Uno
de los tics más frecuentes de mi andanza por la ciudad es el de advertir sus cambios de fisonomía. Siempre, al caminar o conducir, voy viendo rasgos,
pequeñas variaciones, mutaciones radicales y, en general, modificaciones repentinas.
La ciudad no se mantiene estable, sus gestos físicos se proyectan más bien al
infinito de la mano de los caprichos y las necesidades de sus habitantes.
Hace
muchos años, uno de los elementos más visibles de la urbe era el caramelo de
las peluquerías. De luz neón o pintado en la pared, el rojo, blanco y azul constituían el aviso silencioso de que allí cortaban el pelo. Eran lugares sólo disponibles
para el público masculino, desde niños hasta ancianos. Pienso más o menos en la
década de los setenta cuando comenzaron a propagarse los “salones” para
esculpir el pelo de las mujeres. El elemento más visible de tales espacios, cómo
podemos verlo en las películas de aquella época silviapinalesca, era la secadora de pelo con forma de casco interplanetario.
De
los ochenta data la aparición de las “estéticas”, establecimientos que
promovieron la indiscriminación de sexos y para lograrlo pusieron en
circulación el espantoso adjetivo “unisex”. No fue suficiente para ellas
devaluar la palabra “estética”, rama de la filosofía, y le añadieron un
neologismo que unas décadas después cayó en desuso.
Eso
sí, las estéticas unisex cundieron por las ciudades y en unos cuantos años casi
no hubo cuadra ni colonia con alguna de ellas. Dejaron de llamarse así, claro,
cuando en los barrios también aparecieron y restaron prestigio al rótulo
genérico: “Estética unisex D’Geovanni”. De esa manera, las estéticas que no quisieron
verse contaminadas por la popularización de la palabra “estética” volvieron a
llamarse “salones” o “studios” (“hair studio”), con lo que recuperaron su estatus
de caché.
La
ciudad, hoy, acusa un fenómeno similar al de la pululación de las estéticas
en los noventa. Ahora, de unos diez años a la fecha, casi no hay cuadra ni
colonia en la que no salte a la vista una “barber shop”, nombre con el que los
clientes han decidido separarse tanto de los salones como de las estéticas.

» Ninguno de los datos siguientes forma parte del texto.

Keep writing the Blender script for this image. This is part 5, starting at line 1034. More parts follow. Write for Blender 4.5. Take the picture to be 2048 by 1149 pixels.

Para remarcar este rasgo, es común que tengan aspecto “rudo”, letras vintage y la imagen de uno o dos hipsters tatuados que no por duros dejan
de apapacharse delicadamente las pelambres para tener una apariencia más ad hoc con su sobreactuada imagen de virilidad.
Las “barber shops” ya son ubicuas, y, aunque comenzaron como servicio para winners con alma de motociclistas y vocación de parrilleros, ahora también pelan cholos en los barrios. Quizá por ello no falte mucho para que cambien de nombre.